At this time, most mid 80's Seattle music fans and musicans knew Thayil as the guitarist who covered tunes by local bands and others he heard on the Seattle radio station KCMU.

Soundgarden didn't just ride the wave of the Seattle boom; it rode the harsh sea of the cruel 80's music scene with a single-minded desire to play their trademark music.

Though they eventually signed on a string of labels (Sub Pop, Southern Cailfornia punk label SST, and finally, A&M), they wisely waited before signing with anyone. Cornell lived in a house outside Seattle where the band practiced for several hours a day. Neighbors remember hearing Cornell rehearsing the same vocal parts until he hit the notes the way he wanted to.

When Cornell decided to focus in on his singing duties, Soundgarden recruited Matt Cameron to fill the drum seat. Later, when Yamamoto left, Jason Everman (who was briefly a member of an early version of Nirvana) filled the spot until current Soundgarden bassist Ben Shepherd showed up.

By 1990, Soundgarden had released four albums: Screaming Life, Fopp, Ultramega OK, and their breakthrough, Louder Than Love. Arguably, Louder was the superior to it's predecessors, but it was the right sound at the right time. Caught up amongst a whirlwind of Seattlemania which originated with Nirvana and soon spread with Pearl Jam and beyond, Louder's immediate successor Badmotorfinger soon spawned a number of hits including "Outshined" and "Jesus Christ Pose."

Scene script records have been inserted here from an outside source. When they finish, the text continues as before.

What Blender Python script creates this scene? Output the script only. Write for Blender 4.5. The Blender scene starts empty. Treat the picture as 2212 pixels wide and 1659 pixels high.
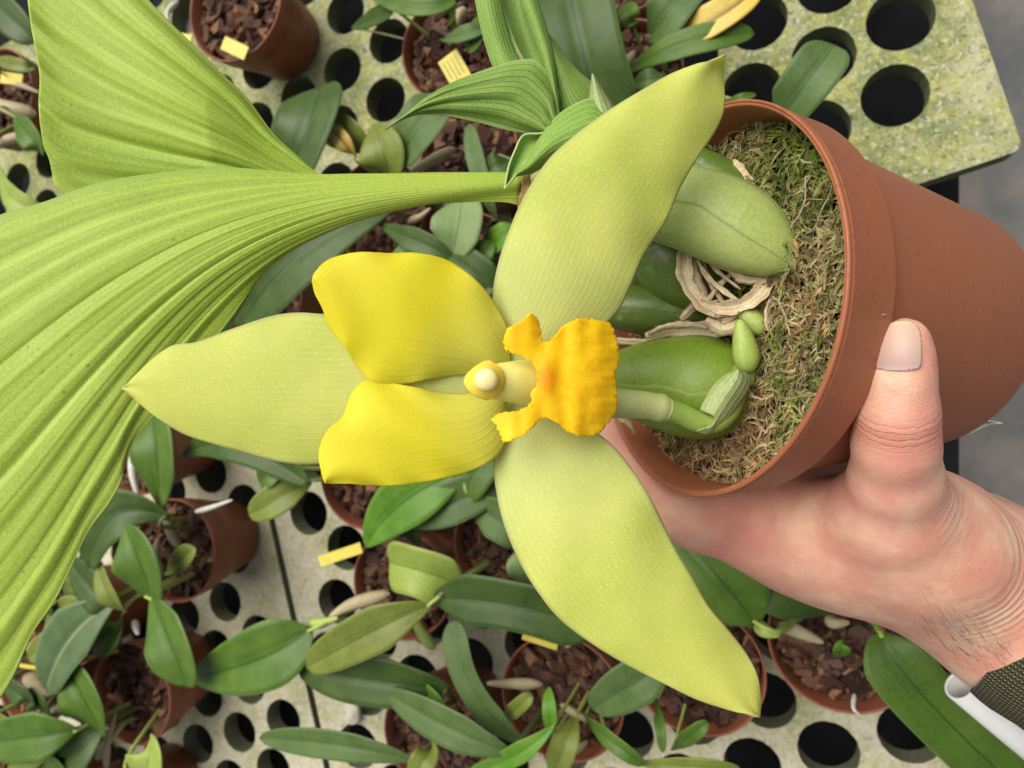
import bpy, bmesh, math, random
import numpy as np
from mathutils import Vector, Matrix
from mathutils.geometry import delaunay_2d_cdt
from mathutils.bvhtree import BVHTree
random.seed(7); rng = np.random.default_rng(7)
S = bpy.context.scene
COL = S.collection

# ------------------------------------------------------------ camera, light
H = 0.55; TILT = math.radians(20); F = 1475.0; UC, VC = 1106.0, 829.5
cam = bpy.data.cameras.new('camera'); co = bpy.data.objects.new('camera', cam); COL.objects.link(co)
co.location = (0, 0, H); co.rotation_euler = (0, TILT, 0)
cam.sensor_width = 36; cam.lens = 24.005; cam.clip_start = .01; cam.clip_end = 50
cam.dof.use_dof = True; cam.dof.focus_distance = .2; cam.dof.aperture_fstop = 17
S.camera = co
S.render.resolution_x = 1024; S.render.resolution_y = 768
W_ = bpy.data.worlds.new('World'); S.world = W_; W_.use_nodes = True
wn = W_.node_tree.nodes; wl = W_.node_tree.links
SUN_EL, SUN_AZ = math.radians(62), math.radians(125)      # azimuth measured from +X, counter-clockwise
sky = wn.new('ShaderNodeTexSky'); sky.sky_type = 'NISHITA'; sky.sun_disc = False
sky.sun_elevation = SUN_EL; sky.sun_rotation = math.pi/2 - SUN_AZ
sky.air_density = 1.0; sky.dust_density = 4.0; sky.ozone_density = 1.0
bg = wn['Background']; bg.inputs['Strength'].default_value = .08
hs = wn.new('ShaderNodeHueSaturation'); hs.inputs['Saturation'].default_value = .28; wl.new(sky.outputs[0], hs.inputs['Color'])   # milky overcast
wl.new(hs.outputs[0], bg.inputs['Color'])
sl = bpy.data.lights.new('sun', 'SUN'); so = bpy.data.objects.new('sun', sl); COL.objects.link(so)
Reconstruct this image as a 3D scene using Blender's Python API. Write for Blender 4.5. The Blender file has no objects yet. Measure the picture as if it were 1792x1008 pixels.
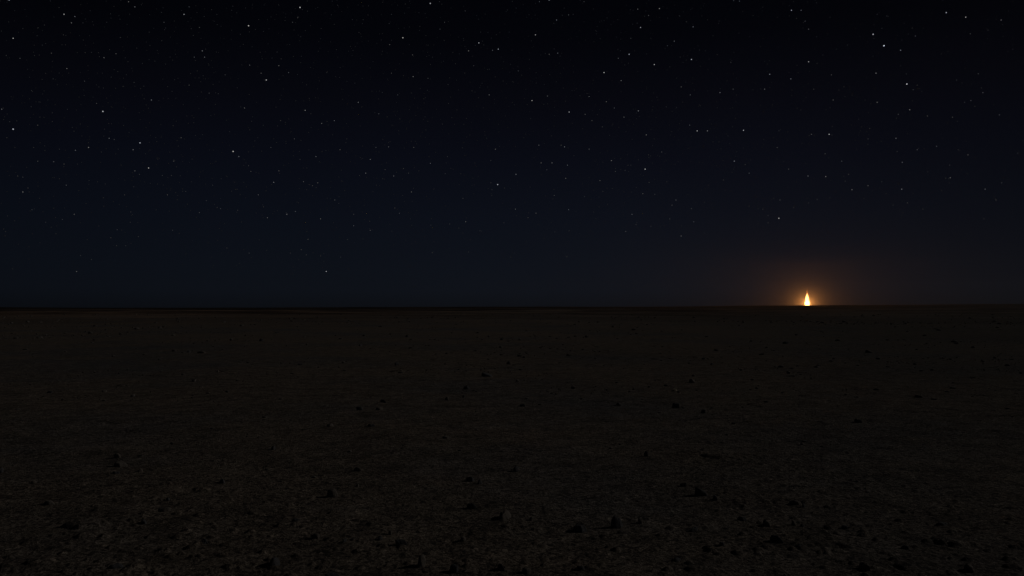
import bpy, math, random
import numpy as np
from mathutils import Vector

random.seed(7)
RNG = np.random.default_rng(11)
C = bpy.context.scene.collection
S = bpy.context.scene

# ------------------------------------------------------------------ camera, light, exposure
W0, H0 = 1792.0, 1008.0          # pixel grid used for the measurements below
FPX = 1406.0                     # focal length in those pixels
HOR = 540.0                      # row of the true horizon
PITCH = math.atan((HOR - H0 / 2) / FPX)
EYE = 1.62

cam = bpy.data.cameras.new('camera')
cam.sensor_width = 36.0
cam.lens = 36.0 * FPX / W0
cam.clip_start = 0.05
cam.clip_end = 30000.0
camo = bpy.data.objects.new('camera', cam)
C.objects.link(camo)
camo.location = (0, 0, EYE)
camo.rotation_euler = (math.radians(90) + PITCH, 0, 0)
S.camera = camo

S.view_settings.view_transform = 'Standard'
S.view_settings.look = 'None'
S.view_settings.exposure = 0.0
S.view_settings.gamma = 1.0
S.cycles.use_denoising = True
S.cycles.denoiser = 'OPENIMAGEDENOISE'
S.cycles.denoising_input_passes = 'RGB_ALBEDO_NORMAL'
S.cycles.max_bounces = 4
S.cycles.volume_bounces = 0
S.cycles.diffuse_bounces = 1
S.cycles.sample_clamp_indirect = 1.0
S.cycles.pixel_filter_type = 'BLACKMAN_HARRIS'
S.cycles.filter_width = 1.4

MOON_DIR = Vector((0.84, 0.24, 0.42)).normalized()     # towards the moon
moon = bpy.data.lights.new('moon', 'SUN')
moon.energy = 0.17
moon.angle = math.radians(0.5)
moon.color = (1.0, 0.93, 0.85)
mo = bpy.data.objects.new('moon', moon)
C.objects.link(mo)
mo.rotation_euler = MOON_DIR.to_track_quat('Z', 'Y').to_euler()

FLAME_D = 978.0
FLAME_X = (1412.5 - W0 / 2) / FPX * FLAME_D
FLAME_POWER = 52000.0
GLOW_DENS = 0.00075

world = bpy.data.worlds.new('World')
S.world = world
world.use_nodes = True
world.cycles.sampling_method = 'NONE'
nt = world.node_tree
nt.nodes.clear()
out = nt.nodes.new('ShaderNodeOutputWorld')
bg = nt.nodes.new('ShaderNodeBackground')
tc = nt.nodes.new('ShaderNodeTexCoord')
sep = nt.nodes.new('ShaderNodeSeparateXYZ')
nt.links.new(tc.outputs['Generated'], sep.inputs[0])
ramp = nt.nodes.new('ShaderNodeValToRGB')
nt.links.new(sep.outputs['Z'], ramp.inputs[0])


def lin(r, g, b):
    f = lambda c: c / 12.92 if c <= 0.04045 else ((c + 0.055) / 1.055) ** 2.4
    return (f(r / 255), f(g / 255), f(b / 255), 1)


# elevation z = sin(angle above the horizon)
stops = [(0.0, lin(12, 15, 20)), (0.022, lin(14.3, 18.6, 26)), (0.05, lin(13.5, 18, 26)), (0.11, lin(11.5, 15.5, 24.5)),
         (0.18, lin(9, 11.5, 20.5)), (0.25, lin(6.5, 7.5, 14.5)), (0.32, lin(3.0, 3.8, 8.4)), (0.40, lin(1.3, 1.9, 5.2)),
         (1.0, lin(0.8, 1.2, 3))]
els = ramp.color_ramp.elements
els[0].position, els[0].color = stops[0]
els[1].position, els[1].color = stops[-1]
for p, c in stops[1:-1]:
    e = els.new(p)
    e.color = c
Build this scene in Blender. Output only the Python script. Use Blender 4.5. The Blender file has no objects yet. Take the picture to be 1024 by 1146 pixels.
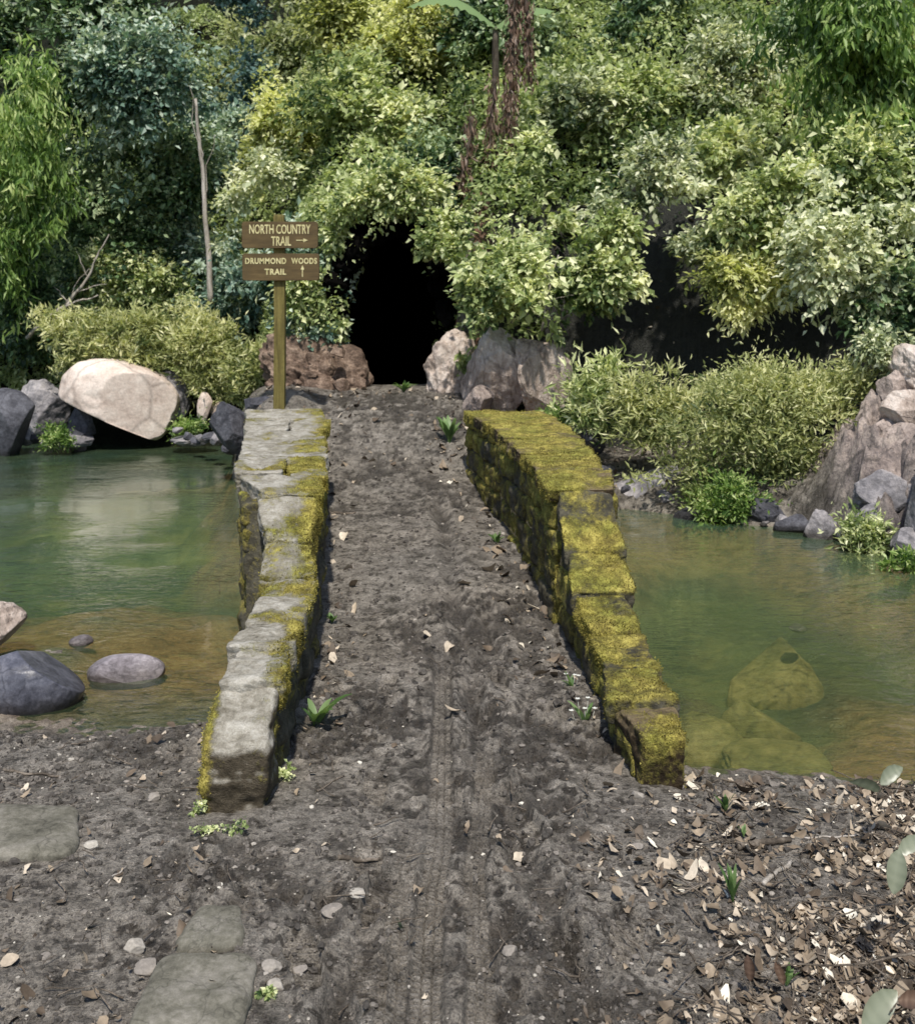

However, it wasn't until the hype died down when Soundgarden had a chance to react to the intense media exposure. They wondered whether they really triumphed with Superunknown, an album that rose to the top of the charts, because of its own merits.

The negative Seattle hype of course was painfully obvious. Kurt Cobain killed himself earlier that year; long before that, Cornell's one-time room-mate Andrew Wood -- long pegged to be Seattle's first mega-star with his band Mother Love Bone -- was the first fatality of the scene. He died of a heroin OD in 1990.

While record companies flocked to the cities in the early 90's, some long time local veterans were signed to the majors, but a lot of them were ignored. The signed bands were not always ready for the brush with fame they experienced. Some persevered, some broke up.

But Superunknown, with its metallic tinged epics, seemed positively clear-headed, accessible, and most importantly as a common thread in all Soundgarden music, real.

"We haven't embraced any kind of lifestyle other than what we've always had," Cornell explained. "We don't hang out with movie stars and models; we still live in the same city and hang out with our same friends."

Since the mega-success of "Black Hole Sun," from Superunknown, Soundgarden have been reasonably quiet. Cornell has been spending time with his wife, Soundgarden manager Susan Silver, and his dogs. Thayil's been hanging out, playing music and having a beer or two. Cameron and Shepherd have been pouring their efforts into side projects, like 1993's Hater. But where there's smooth adjustment, there's longevity, and that's something Soundgarden has always known.